» **TASK DETAILS**
Write out each line beneath this one exactly as it reads.

» **AVAILABLE DATA**
- - - - - - -

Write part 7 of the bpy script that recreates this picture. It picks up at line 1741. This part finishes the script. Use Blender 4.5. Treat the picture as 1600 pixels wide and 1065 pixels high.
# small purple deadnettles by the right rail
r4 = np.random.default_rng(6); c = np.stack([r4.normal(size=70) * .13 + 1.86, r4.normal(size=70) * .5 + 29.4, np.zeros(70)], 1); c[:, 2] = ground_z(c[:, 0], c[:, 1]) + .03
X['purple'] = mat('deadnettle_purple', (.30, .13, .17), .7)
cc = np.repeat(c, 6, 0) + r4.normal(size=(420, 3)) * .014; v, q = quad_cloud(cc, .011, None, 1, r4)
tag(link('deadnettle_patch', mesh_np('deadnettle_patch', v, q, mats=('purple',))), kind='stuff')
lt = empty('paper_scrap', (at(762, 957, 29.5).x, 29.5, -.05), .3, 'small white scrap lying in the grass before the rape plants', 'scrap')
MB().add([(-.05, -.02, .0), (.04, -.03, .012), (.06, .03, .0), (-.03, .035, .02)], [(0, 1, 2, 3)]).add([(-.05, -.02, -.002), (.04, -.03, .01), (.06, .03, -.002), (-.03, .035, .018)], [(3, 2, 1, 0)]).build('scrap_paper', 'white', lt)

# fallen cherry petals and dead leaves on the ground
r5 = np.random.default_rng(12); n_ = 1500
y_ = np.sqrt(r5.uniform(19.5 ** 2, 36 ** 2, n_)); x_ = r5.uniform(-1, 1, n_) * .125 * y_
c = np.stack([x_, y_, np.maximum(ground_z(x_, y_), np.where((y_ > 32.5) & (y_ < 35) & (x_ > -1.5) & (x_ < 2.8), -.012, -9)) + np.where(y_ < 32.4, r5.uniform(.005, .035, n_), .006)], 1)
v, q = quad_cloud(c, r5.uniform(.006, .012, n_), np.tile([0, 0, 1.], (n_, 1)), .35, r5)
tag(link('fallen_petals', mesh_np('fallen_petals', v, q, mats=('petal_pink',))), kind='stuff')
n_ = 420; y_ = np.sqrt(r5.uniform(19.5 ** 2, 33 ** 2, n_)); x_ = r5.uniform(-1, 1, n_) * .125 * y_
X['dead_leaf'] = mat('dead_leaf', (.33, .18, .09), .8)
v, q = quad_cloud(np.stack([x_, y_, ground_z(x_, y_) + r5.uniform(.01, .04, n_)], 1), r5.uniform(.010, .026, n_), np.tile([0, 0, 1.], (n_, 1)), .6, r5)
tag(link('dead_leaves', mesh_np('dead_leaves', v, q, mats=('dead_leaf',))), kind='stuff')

- - - - - - -

» **SOLUTION TO THIS PROBLEM**
Write part 7 of the bpy script that recreates this picture. It picks up at line 1741. This part finishes the script. Use Blender 4.5. Treat the picture as 1600 pixels wide and 1065 pixels high.
# small purple deadnettles by the right rail
r4 = np.random.default_rng(6); c = np.stack([r4.normal(size=70) * .13 + 1.86, r4.normal(size=70) * .5 + 29.4, np.zeros(70)], 1); c[:, 2] = ground_z(c[:, 0], c[:, 1]) + .03
X['purple'] = mat('deadnettle_purple', (.30, .13, .17), .7)
cc = np.repeat(c, 6, 0) + r4.normal(size=(420, 3)) * .014; v, q = quad_cloud(cc, .011, None, 1, r4)
tag(link('deadnettle_patch', mesh_np('deadnettle_patch', v, q, mats=('purple',))), kind='stuff')
lt = empty('paper_scrap', (at(762, 957, 29.5).x, 29.5, -.05), .3, 'small white scrap lying in the grass before the rape plants', 'scrap')
MB().add([(-.05, -.02, .0), (.04, -.03, .012), (.06, .03, .0), (-.03, .035, .02)], [(0, 1, 2, 3)]).add([(-.05, -.02, -.002), (.04, -.03, .01), (.06, .03, -.002), (-.03, .035, .018)], [(3, 2, 1, 0)]).build('scrap_paper', 'white', lt)

# fallen cherry petals and dead leaves on the ground
r5 = np.random.default_rng(12); n_ = 1500
y_ = np.sqrt(r5.uniform(19.5 ** 2, 36 ** 2, n_)); x_ = r5.uniform(-1, 1, n_) * .125 * y_
c = np.stack([x_, y_, np.maximum(ground_z(x_, y_), np.where((y_ > 32.5) & (y_ < 35) & (x_ > -1.5) & (x_ < 2.8), -.012, -9)) + np.where(y_ < 32.4, r5.uniform(.005, .035, n_), .006)], 1)
v, q = quad_cloud(c, r5.uniform(.006, .012, n_), np.tile([0, 0, 1.], (n_, 1)), .35, r5)
tag(link('fallen_petals', mesh_np('fallen_petals', v, q, mats=('petal_pink',))), kind='stuff')
n_ = 420; y_ = np.sqrt(r5.uniform(19.5 ** 2, 33 ** 2, n_)); x_ = r5.uniform(-1, 1, n_) * .125 * y_
X['dead_leaf'] = mat('dead_leaf', (.33, .18, .09), .8)
v, q = quad_cloud(np.stack([x_, y_, ground_z(x_, y_) + r5.uniform(.01, .04, n_)], 1), r5.uniform(.010, .026, n_), np.tile([0, 0, 1.], (n_, 1)), .6, r5)
tag(link('dead_leaves', mesh_np('dead_leaves', v, q, mats=('dead_leaf',))), kind='stuff')